1. Do You Look Like a Professional or Freelancer?
When you refer to what you do professionally, I recommend saying, “I’m a professional writer/photographer/graphic designer/consultant, etc.” Or you could say, “I own a professional graphic design business, etc.”
The great thing about saying it this way is that it establishes right away that you are a professional. So, down the road when clients hire you, they know you are the real deal.
2. Manage Expectations
The next step toward establishing a healthy client relationship is to manage expectations from the get-go. You have to make everything clear upfront.
3. Set Business hours
You should have some. Yes, being a solopreneur or small business owner often means long hours, but everyone needs a day of rest. It also allows you to structure your workday into work rhythms that allow you maximum productivity.
4. Define Time for Appointments and Meetings
Let your clients know that you are available for appointments and meetings, but not always available for phone calls. Phone calls, excessive emails and other forms of messaging and meetings can waste your precious time and focus. Remember how you must be ruthless with your time and focus?
When your availability is not clearly defined, it is only natural that clients will behave as if you are on call 24/7. This isn't because your clients are jerks, it's because they don't know what you don't tell them.
5. You Need Enough Lead Time.
Communicating how many days in advance you need project details before you can complete them (lead time) is such a valuable piece of early communication for some professions. Often clients do not understand that by rushing their projects through, you are setting aside other projects and deadlines.
6. Refund Policies Keep Awkward Situations at Bay
Having a policy related to refunds for services rendered is very important. Communicating this in advance is always a great idea.
7. Define in Advance How Contract Termination Works
For any number of reasons, contracts get interrupted. Both parties need to understand from the very beginning what will happen when/if they terminate the contract early.
And while we are talking about contracts, let’s talk a little bit about reading them. It’s important to have a contract, but just because something is IN the contract, doesn’t mean your client has read it, so be sure your client understands the details of your work together.
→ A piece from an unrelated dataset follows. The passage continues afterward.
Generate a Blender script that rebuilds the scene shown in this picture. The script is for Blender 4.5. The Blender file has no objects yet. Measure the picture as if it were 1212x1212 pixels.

I can't tell you how many times I've said, "As it says in the contract…," and then hear that the other party didn't actually read all of the contract. As I have said before, many people are skimmers. Prepare for this so your brain doesn't explode out of sheer frustration down the road.
8. Be a Good Business Person (Seriously!)
I know this might be surprising to some of you, but sometimes clients hire disreputable people. And once that happens to them, they are forever wary of other professional contractors.
Setting a very positive tone early on with your client will do wonders for their trust level with you. And a trusting client is a happy client.
9. Be Dependable and Thoughtful
Do what you say you are going to do when you say you are going to do it. If something happens (because life happens, right?) and you can not do what you said you were going to do when you said you would do it, be upfront with your client. If you have to reschedule a call because your dishwasher exploded, don't be cagey just be honest. People can sniff out cagey in a heartbeat.
10. Give Clients the Benefit of the Doubt
Sometimes, we as entrepreneurs, tend to think our clients are difficult when in reality it’s that they just don’t understand what they are asking for. Giving your clients the benefit of the doubt (giving them your trust) will give you a more positive impression of them, which will translate to them having a more positive impression of you.
Never assume your client (or anyone else for that matter) knows what to do, why you do what you do, or how things should work. Over-communicate everything and explain the whys and hows. You'll quickly see that 'difficult people' magically become dream clients.
Bonus: Be “For” Them
Whatever you do, whatever service you provide, you should be “for” your clients. Have the mindset that their success is your success.
You started your business to serve others by doing what you love. Be it consulting, graphic design, photography or accounting- your unique gift combined with your desire to provide a service to others is important.
As a service professional, your work is focused on serving others.
It isn't rocket science. Being a good business person comes down to being a good human and treating others right.
There you go, now you have the key foundational principles for running your own service business.